VECTORS QUESTION (parametric equation)

[037810]

For example

[x,y,z]=[4,8,-1]+t[2,3,-4]

[x,y,z]=[7,2,-1]+s[-6,1,2]


I did...

x=4+2t=6s
y=8+3t=2+s
z=-1-4t=-1+2s

and got t = -6/5 and s=12/5

so since no interception and not parallel, it's a skew line.

But if they were in the same plane.. how would you find the intersection?

This is confusing me.

thank you.

 

[rock.freak667]

You'd find it in the same manner. Just that from two equations you get values of t and s that would satisfy the third equation.

 

[037810]

yah but these two lines are already skew? so the third equation does not satisfy.

if the screw lines of the diff planes come down to make just one plane, they'd obviously have an intersection right?

how would you find that intersection?

 

[037810]

because I'm trying to solve this question:

find parametric eq of a linethat intersects both lines, [x,y,z]=[4,8,-1]+t[2,3,-4]

[x,y,z]=[7,2,-1]+s[-6,1,2] at 90 degrees.

So with direction vectors, i cross multiplied to get [1,2,2].
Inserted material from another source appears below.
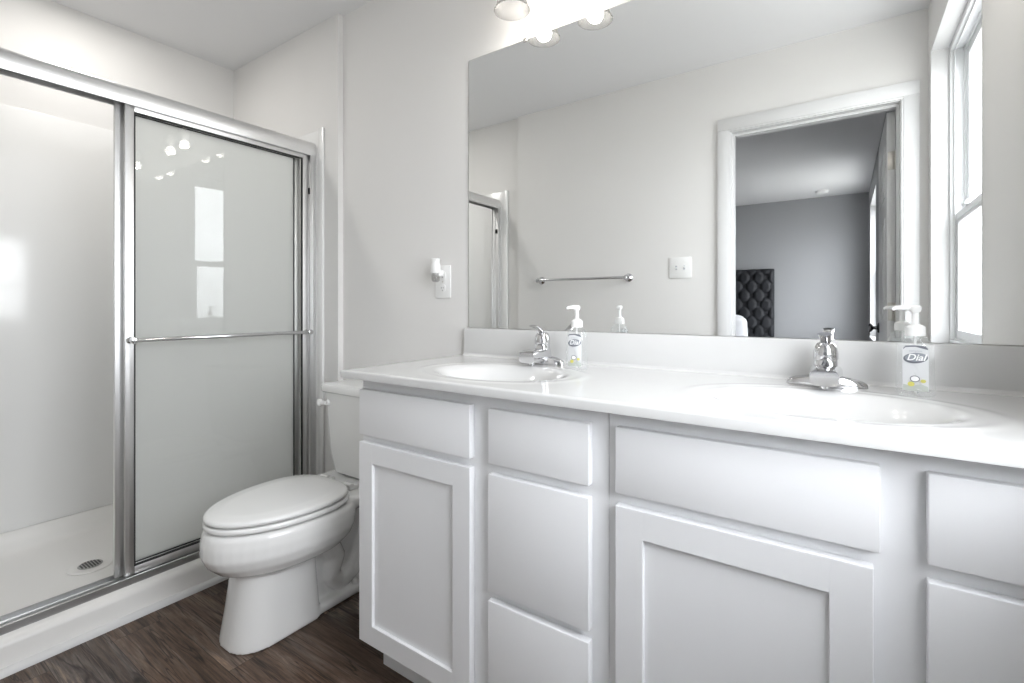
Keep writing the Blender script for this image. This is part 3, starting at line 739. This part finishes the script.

I just need to know the point that the line goes through to complete the equation.

*I'm kinda sketchy though the intersection of the two skewlines will be where the line will pass through..

I'm not sure how to solve this problem..

 

[rock.freak667]

Bearing in mind that I have not vectors in a long time. I would guess that you should, do something like find <(4+2t),(8+3t),(-1-4t)>.<1,2,2>=0 and solve for t. Then put that back into the line for t to get the point.

 

[037810]

t's would cancel out in that case..